The good point you raise involves the issue of gendering and rape. Yes, most of the public discourse around rape focuses on women. You seem to be assuming, though, that it is women who are keeping the issue of rape against men suppressed in public discourse. I respectfully disagree. The gendering of rape defines it as something that happens to women. So if a man is raped, he is demeaned by the entire concept that rape is something feminine. That is something that we men have done to ourselves–the concept holds that a man who is raped is somehow less of a man, because only women get raped. Men have the power to change that concept.

Yes, men get raped. Quite a bit. They get raped in prison, but “prison rape” continues to be a topic of humor. Where are the men standing up to that, challenging the idea that prison rape is not funny, the way that feminists have been challenging sexist humor for at least two generations? Those men, and the women who support them, exist, but they are few in number. (The same can be said for female-on-male rape, which much of popular culture still does not view as a crime, cf. http://tvtropes.org/pmwiki/pmwiki.php/Main/RapeIsFunnyWhenItsFemaleOnMale)

Also, what organizations or people are standing up for male victims of rape? If you look closely at most major organizations that support victims of sexual violence, they actually don’t discriminate based on sex. It’s just that men don’t come forward. Why don’t they? Again, because they are unlikely to get any support from other men.

If men are serious about fighting male-victim rape, they need to start fighting male-victim rape, not just complaining about it to feminists.
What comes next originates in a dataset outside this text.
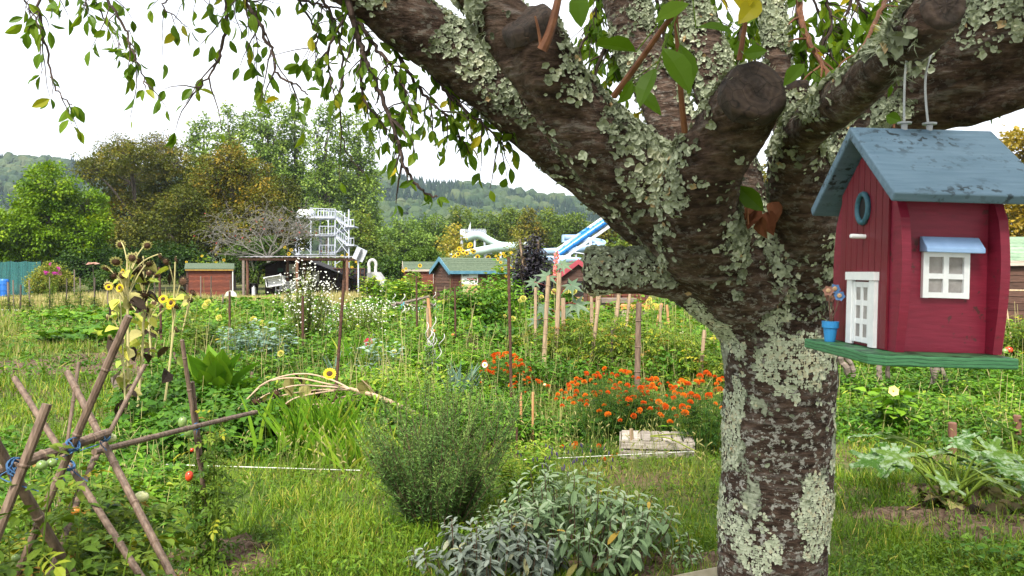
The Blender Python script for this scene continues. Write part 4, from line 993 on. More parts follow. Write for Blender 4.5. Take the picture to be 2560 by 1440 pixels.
# green roofed shed at the right edge
def right_shed():
    Yr = 17.5; s = Yr / F_PX; X = lambda u: (u - 1280) * s
    g = gable_shed('garden_shed', 'brown log shed with pale green shingle roof at the edge behind the birdhouse', (X(2690), Yr + 2.2, 0), R(-3), 4.6, 2.6, 1.85, 2.42, W_BROWN, surf('pale_green_shingle', (.13, .20, .13), (.20, .28, .18), 9, rough=.9, bmp=.3, tintmix=.18), FASC_GREY, .12, 9, step=.17)
    o = thing('bean_tripod', 'bamboo canes tied in a cross with a horizontal cane before the shed', 'cane frame', at_ground(2508, 13)); BY = 13.0
    m = [((2488, 830), (2521, 690)), ((2533, 880), (2504, 690))]
    for a, b in m: k = MB(); k.tube([P(*a, BY), P(*b, BY)], .014, 6); part('cane', k, BAMBOO_L, o)
    k = MB(); k.tube([P(2470, 725, BY - .03), P(2640, 727, BY - .03)], .012, 6); part('cane', k, BAMBOO_L, o)
    k = MB()
    for i in range(3): k.tube([P(2505, 722 + 4 * i, BY - .04), P(2519, 726 + 4 * i, BY - .04)], .008, 5)
    part('string', k, PAPER, o)
BAMBOO_L = surf('pale_bamboo', (.36, .26, .15), (.55, .43, .28), 14, (3, 3, .5), .55, .2, .004)
right_shed()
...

As if to illustrate my point, a quick Google search for “male rape victim support” turned up a front page of results for organizations in the UK. American men need to get on this. Even if all you do is refuse to laugh at prison rape jokes, it is something. Here are a few resources to get you started:
http://www.mencanstoprape.org/Resources/resources-for-male-survivors.html
http://www.malesurvivor.org
http://www.aftersilence.org/male-survivors.php
http://www.pandys.org/malesurvivors.html

The only other point I will address, even though I’ve heard it so many times and it such a ridiculous argument that it will take a miracle to talk sense to anyone, is the issue of the selective service. If selective service registration is the best example you can come up with for discrimination against men in favor of women, then we guys are doing pretty damn swell. See, there are two problems with the argument:
1. (Assuming you live in the U.S.) we have not had a military draft since the early 1970’s, and there is less than zero political will to reinstate it. I can’t speak for countries that do have mandatory military service, but many of them require service of both men and women.
2. Regarding combat roles being reserved exclusively for men, that is no longer true in the United States, and many men (and some women) fought tooth and nail to keep women out of combat. Many women fought tooth and nail to be allowed in combat units. It strikes me as daft to claim women are privileged because they are, until recently, excluded from something some of them want to do.